Courtesy of Mari Nameshida

Matcha cookies

By Mari Nameshida / Special to The Japan NewsMany of my students ask, “What’s matcha? Why is it so bitter? Do Japanese people really drink it?” I always answer, “Yes, I do like matcha, but I don’t drink it every day. I mostly have it at tea ceremonies or when I eat Japanese sweets [wagashi].”

The bitter tea goes well with sweets. However, interestingly, most people who dislike matcha love green tea or matcha-flavored desserts. (I’m talking about “pure” matcha tea, not matcha latte drinks.)

Actually, matcha is a form of green tea. It differs from other types of green tea in that it is grown in the shade for a certain period and its leaves are not rolled before being dried. It is made by grinding the leaves into very fine powder in a millstone. Matcha is also a brighter shade than other types of green tea.

Although matcha was once little known across the world, its benefits are now recognized to the extent that matcha bars have opened in New York. Where I live in Philadelphia, it’s also easy to find places featuring matcha on the menu.

I really recommend using matcha powder for baking or making sweets like ice cream. You can use it like pure cocoa powder, but since matcha powder is super bitter even in small portions, you should add more sugar to balance it.

If you are wondering which matcha to buy, it’s generally a good idea to choose a cheaper variety. It depends, of course, but normally more expensive ones have a sweeter aroma, meaning they’re often consumed at tea ceremonies. The bitterness is needed to enhance the flavors in your cooking.

My favorite matcha cookie recipe features hazelnuts and white chocolate chips, which harmonize well. It has the perfect balance of sweet and bitter, and lures you into eating way too much.

The cookies are perfectly delicious when served with coffee. To give them a nice shortbread texture, make sure the butter you use has not melted, otherwise they’ll end up a little hard. Also, let the dough sit for at least an hour in the refrigerator. It can be made ahead of time, and keeps well in the freezer for up to a month.

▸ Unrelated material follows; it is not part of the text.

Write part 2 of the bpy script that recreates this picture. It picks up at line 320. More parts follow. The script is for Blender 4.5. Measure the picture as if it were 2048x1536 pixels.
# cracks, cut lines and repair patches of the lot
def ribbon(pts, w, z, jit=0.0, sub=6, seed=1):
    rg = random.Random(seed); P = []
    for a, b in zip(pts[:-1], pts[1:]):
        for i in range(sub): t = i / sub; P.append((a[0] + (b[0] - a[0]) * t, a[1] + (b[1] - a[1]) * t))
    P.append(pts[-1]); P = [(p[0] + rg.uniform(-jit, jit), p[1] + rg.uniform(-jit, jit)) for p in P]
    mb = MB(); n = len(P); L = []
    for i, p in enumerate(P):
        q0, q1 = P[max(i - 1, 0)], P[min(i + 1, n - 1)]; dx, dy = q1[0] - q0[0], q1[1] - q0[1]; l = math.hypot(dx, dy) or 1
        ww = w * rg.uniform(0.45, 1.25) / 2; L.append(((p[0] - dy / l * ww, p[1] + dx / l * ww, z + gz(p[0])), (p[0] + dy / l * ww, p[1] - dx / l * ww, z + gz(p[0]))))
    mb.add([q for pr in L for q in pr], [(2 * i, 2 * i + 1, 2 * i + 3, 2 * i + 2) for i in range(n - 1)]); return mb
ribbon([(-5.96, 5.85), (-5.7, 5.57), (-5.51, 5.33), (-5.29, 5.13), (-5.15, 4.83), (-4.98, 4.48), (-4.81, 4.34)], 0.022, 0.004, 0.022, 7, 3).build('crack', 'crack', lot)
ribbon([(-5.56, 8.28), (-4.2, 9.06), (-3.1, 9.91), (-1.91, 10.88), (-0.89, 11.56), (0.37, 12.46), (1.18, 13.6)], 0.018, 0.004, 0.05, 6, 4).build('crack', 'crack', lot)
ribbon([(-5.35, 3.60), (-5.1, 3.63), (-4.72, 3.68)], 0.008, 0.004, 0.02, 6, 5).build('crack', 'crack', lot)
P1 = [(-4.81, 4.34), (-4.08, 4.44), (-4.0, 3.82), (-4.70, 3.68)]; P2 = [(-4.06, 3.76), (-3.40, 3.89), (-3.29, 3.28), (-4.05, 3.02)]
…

Mari’s recipe for matcha cookiers

Ingredients (about 15 cookies):

110 grams (1 stick or 8 tbs) unsalted butter at room temperature

60 grams powdered sugar

150 grams flour

10 grams matcha powder

Pinch of salt

50 grams roasted hazelnuts

80 grams white chocolate chips or crushed white chocolate

Directions:

1. Place the butter and sugar in a bowl and mix until light and fluffy.

2. Combine the flour, matcha powder and salt in a separate bowl, then sift it into the bowl with butter and mix well. Add the hazelnuts and white chocolate chips, then mix lightly.

3. Wrap the cookie dough with plastic wrap and form cylindrical shapes 4 centimeters in diameter and about 15 centimeters long. Refrigerate for at least an hour or overnight. (The dough keeps well in the freezer for up to a month.)

4. Preheat the oven to 180 C with a baking tray inside. Line the tray with baking sheets. Cut the dough into 1-centimeter-thick pieces, then place them on the sheets. Bake for 15 minutes. Cool them on the baking sheets for 10 minutes, then transfer to a wire rack to cool completely.